Christine, fearing for her sister, jumped in after her. Christine, however, is not a very good swimmer, so Terri had the added concern that Christine could be in trouble.
But it was daddy – who fixed a rope to winch and pulled them both out – to the rescue.
As they talk about their fear that day, they both admit they were also concerned about losing their expensive, specially ordered boots. They worried about what they would have worn the next day.
Terri even dove down in the water and through the sharks to rescue the boot that fell off when she first went in.
But other than the day with the sharks, the girls do not fear being on the water, not even in rough weather, because they know their father has a lot of experience and will keep them safe.

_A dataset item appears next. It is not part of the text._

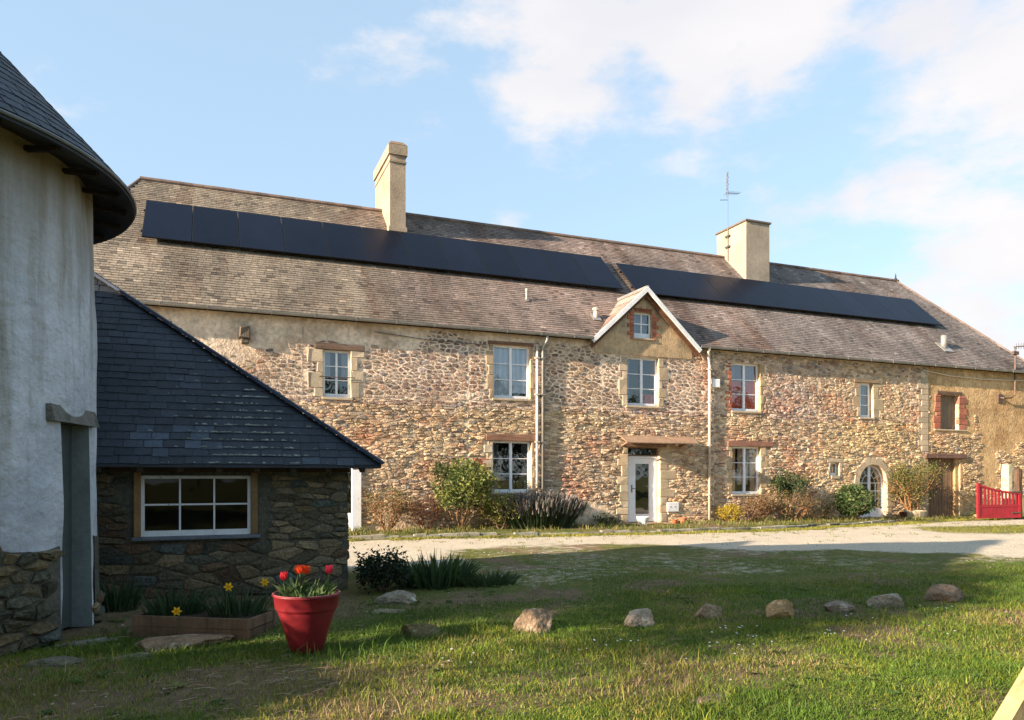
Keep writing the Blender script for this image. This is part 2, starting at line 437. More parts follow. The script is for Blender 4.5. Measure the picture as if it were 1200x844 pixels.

They are more afraid the lifestyle they have come to know and love will become extinct, at least in North Carolina. They fear imported shrimp and fuel prices will make it impossible for them to keep shrimping. They also fear the fish houses will become extinct along with life on the water.
Terri’s 17-year-old son Jeffrey would love to follow in his grandfather’s footsteps, but Terri thinks all the changes she has seen the last few years will prevent him from doing so.
Terri and Christine say they will never have another captain. They laugh and say it took too long for them to train their father – they don’t have time to train another.
When he retires, they think they will too.
Unless, of course, Jeffrey becomes a captain and needs help … it is, after all, a family tradition.